Matras News – Dalam Simposium Nasional “Sumitronomics dan Arah Ekonomi Indonesia” yang digelar Senin (9/6/2025), Fahri menyarankan penaikan pajak bagi pemilik rumah tapak agar warga beralih ke hunian vertikal atau rumah rusun.

“Misalnya nanti yang bikin rumah landed, pajaknya dinaikkan saja sampai dia tidak bisa tinggal di landed. Pasti dia akan tinggal di rumah susun,” tegas Fahri.
Fahri berargumen bahwa kota-kota besar di dunia sudah tidak lagi mengembangkan rumah tapak karena keterbatasan lahan.

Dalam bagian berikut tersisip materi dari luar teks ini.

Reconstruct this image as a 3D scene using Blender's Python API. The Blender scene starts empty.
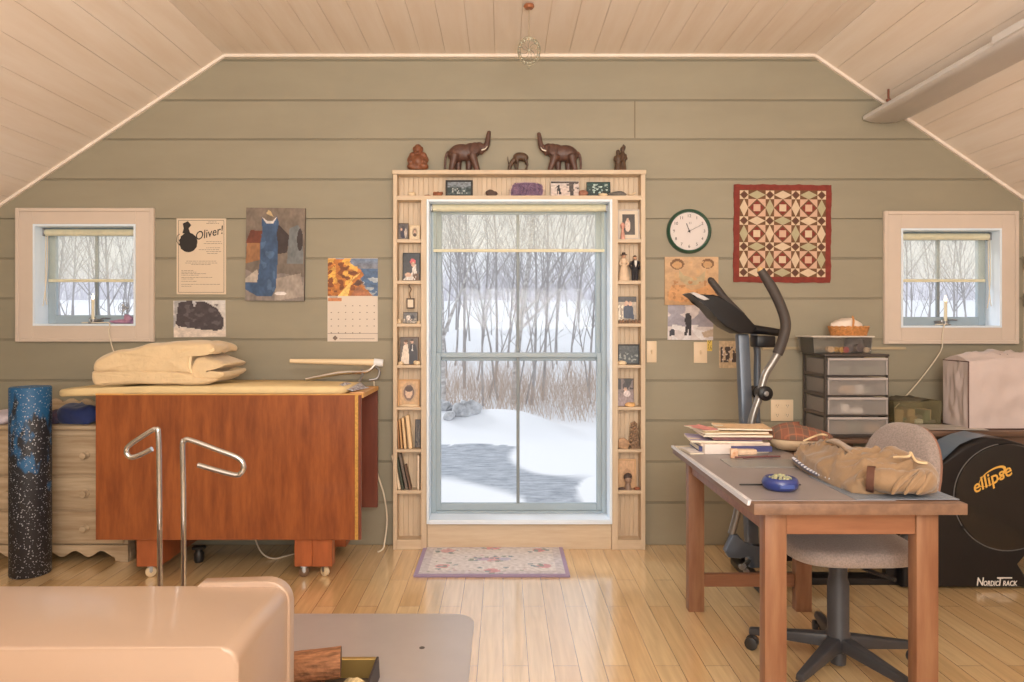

Menurutnya, Indonesia harus mengikuti tren global dengan menghentikan pembangunan rumah tapak di perkotaan dan beralih ke konsep hunian vertikal.
“Setiap perkotaan di seluruh dunia tidak lagi punya rumah tapak. Kita harus berhenti membangunnya karena tanah di kota sudah habis,” ujarnya.
Namun, ia mengakui bahwa budaya tinggal di rusun belum membudaya di Indonesia. Oleh karena itu, pemerintah perlu gencar mengampanyekan peralihan ini.
Selain usul kontroversial soal pajak, Fahri juga mengusulkan perubahan skema subsidi perumahan. Ia meminta pemerintah mengalihkan subsidi dari permintaan (pembeli rumah) ke penyediaan tanah.
“Kami mengusulkan tidak perlu lagi subsidi di sisi permintaan. Yang penting subsidi di pasokan, yakni tanah. Stop subsidi di ujung [rumah], tetapi berikan subsidi pada tanah,” jelasnya.
Kebijakan ini dinilai dapat menekan harga tanah sehingga pembangunan rusun terjangkau. Namun, kritik muncul dari pengamat properti yang menilai kenaikan pajak rumah tapak justru memberatkan masyarakat kelas menengah.
Pemerintah disebut sedang mengkaji usulan ini lebih lanjut. Jika diterapkan, kebijakan ini bisa menjadi titik balik besar dalam kebijakan perumahan Indonesia.